Grande pressa

 
 

Note di Paolo Nardon

Davanti alla stazione ferroviaria di Terni, in piazza Dante si erge la mole massiccia della grande pressa da 12.000 tonnellate, forse il più grande congegno ad urto mai costruito, un emblema della storia di Terni e della sua industriosità. Sembra una scultura, questo pregevole esempio di archeologia industriale, e forse lo è (e potrebbe davvero intitolarsi Grande Pressa). Chi ha deciso di installarlo in quella posizione forse senza volerlo ha effettuato un’operazione che ha qualcosa di artistico. Questa forma imponente ed elegante, come un castello inabitabile, potrebbe essere definita un ready made, un oggetto sottratto al suo contesto, che affrancato dalla sua funzione d’uso ne acquista una più alta, diventando un simbolo artistico dell’operosità dell’uomo. Ma non soltanto. Sarebbe ingiusto infatti liquidare così questo oggetto, dotato di una sua intrinseca bellezza e di una sorta di aura poetica. Questa sì che è un’opera monumentale, capace di simboleggiare la potenza della macchina, con le sue forme ben tornite e cromate.
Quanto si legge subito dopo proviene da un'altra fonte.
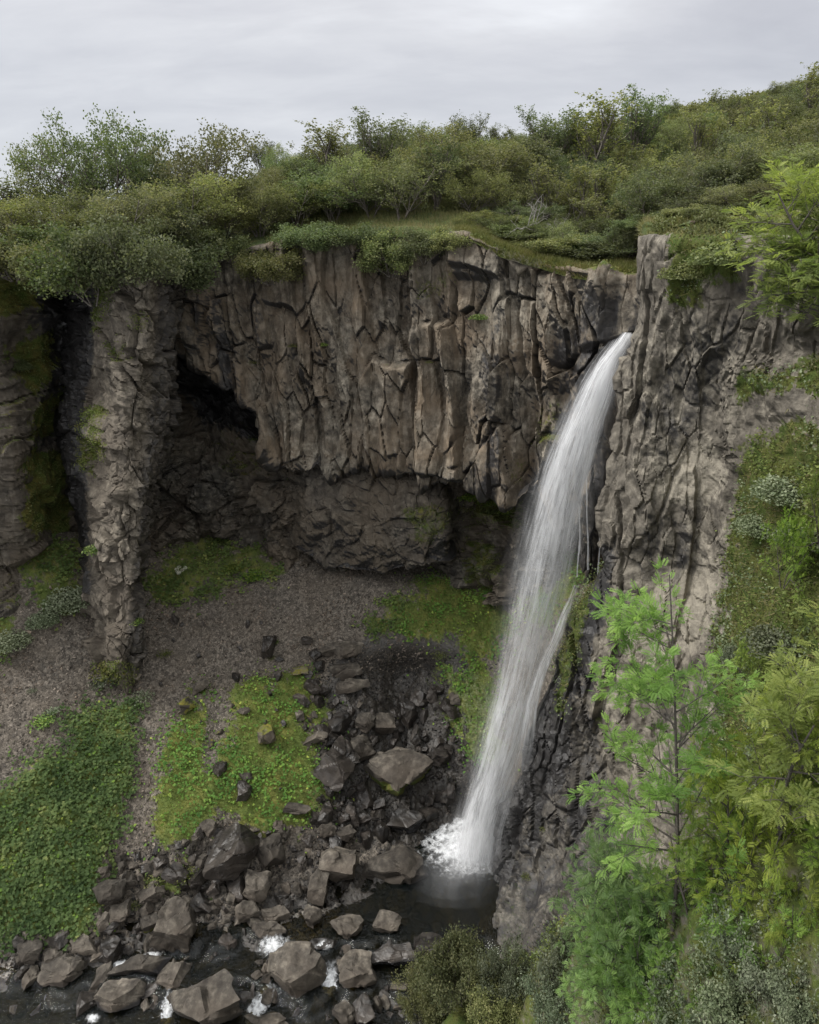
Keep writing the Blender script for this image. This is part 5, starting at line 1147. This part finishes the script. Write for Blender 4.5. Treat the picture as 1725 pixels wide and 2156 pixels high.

La sua bellezza é quella insita in un oggetto d’uso che porta in sé potenzialità che riescono a colpire anche chi non è in grado di comprendere la sua passata funzione pur rimanendo in qualche modo soggiogato da quella forza latente che è una delle qualità precipue della macchina, che ha reso l’uomo capace di opere imponenti e apparentemente impossibili.